"...Había que contar... lo que nos había ocurrido. La rara experiencia de sentarse en un banco con pupitre incorporado,... extraño guerrero de duro pino que retornaba de añosas batallas."


Esto es el pizarrón, dijo la maestra, señalando una enorme plancha adherida a la pared, pintada de desteñido negro. Tomó entre sus manos jóvenes una maderita rectangular que estaba en el borde del nuevo habitante de nuestras vidas, la designó como borrador y comenzó a quitar a fuerza de extraños sonidos rústicos los dibujos que allí se encontraban.


El ronquido desagradable del borrador al hacer su tarea me acompañó de por vida. Mientras derogaba los símbolos tras una estela blanca que semejaba la cola de un cometa, el salón se poblaba del viento turbio de la tiza que moría en nubes con olor agrio.


Con el transcurso de los días, nuestro virgen intelecto se fue llenando de maravillas. Desde la desmesurada ventana gris del pizarrón fueron creciendo como pichones de ruiseñores los estribores del mundo, los escenarios de la vida, las acuarela vigorosas de esa inauguración eterna que es el conocimiento.


Quizá porque debe ser así, quizá porque la señorita algunos días estaba nerviosa, la esbelta tiza se quebraba en sus delgadas jóvenes manos de azucena, y el riachuelo de sus relatos ante nuestros ojos se interrumpía en pequeños desmayos de silencio en brazos de sus saberes escritos desde su cotidiana creación.


De golpe, suena en alaridos la campana en aquella hermosa escuela de barrio, y la jaula prodigiosa abre su puerta. Mi primer recreo trae a la memoria la dulce imagen de la señorita Rosario Varas guiándonos hasta la salida como bella primeriza madre que nos enseña de a sorbitos la vida.
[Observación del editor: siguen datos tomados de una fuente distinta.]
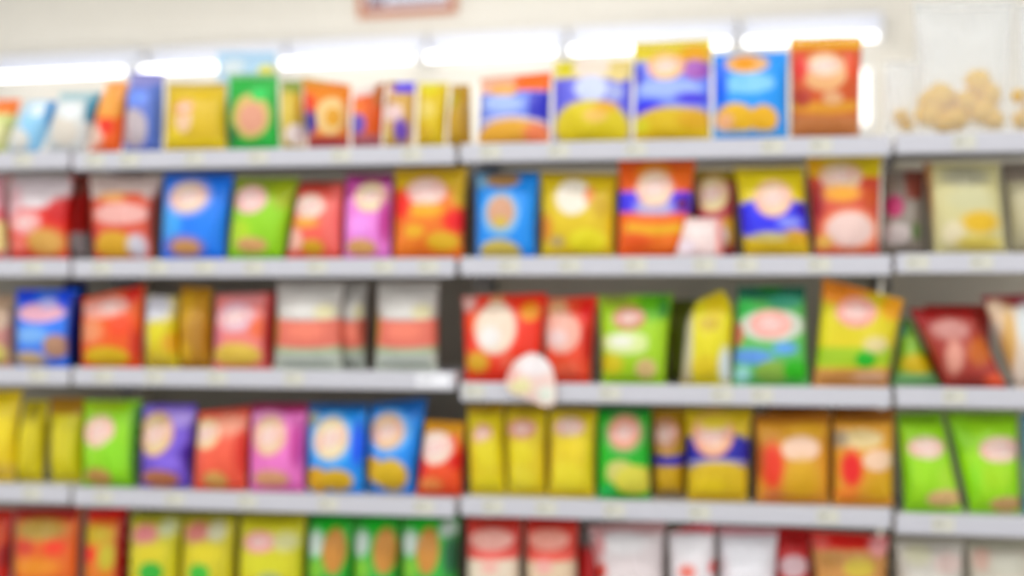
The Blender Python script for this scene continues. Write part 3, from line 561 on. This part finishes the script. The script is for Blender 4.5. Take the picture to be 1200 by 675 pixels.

Con los años, seguí viéndola, anciana, por estas calles de mi madurez. Su vejez alada, empecinada en su lucha por la cultura, seguía luciendo pródiga de sueños junto al fuego de su almita siempre joven.


El retorno a la casa era una nueva aventura. Había que contar a nuestros padres, con nuestro escaso vocabulario, lo que nos había ocurrido. La rara experiencia de sentarse en un banco con pupitre incorporado, el extraño agujerito que nos enseñaron era para el tintero y la madera rayoneada del pupitre, como escaramuza de aventurero en la selva, este extraño guerrero de duro pino que retornaba de añosas batallas.


Y la noche, donde los títeres contundentes de nuestra nueva experiencia interpretaban una película disfrazada por la imaginería y la fiebre de los nuevos sueños que desde ahora poblarían los territorios de la nueva vida, donde desfilarían cual soldaditos de inexplicables colores y voces de duendecillos.


La escuela nos coloca en un camino abierto a la sorpresa y la maravilla; inaugura ventanas para defendernos de la batalla que comienza el día que damos nuestros primeros pasitos; nos forja seres armados para el tropiezo y el poema, nos regala otro hogar donde conseguir el mundo.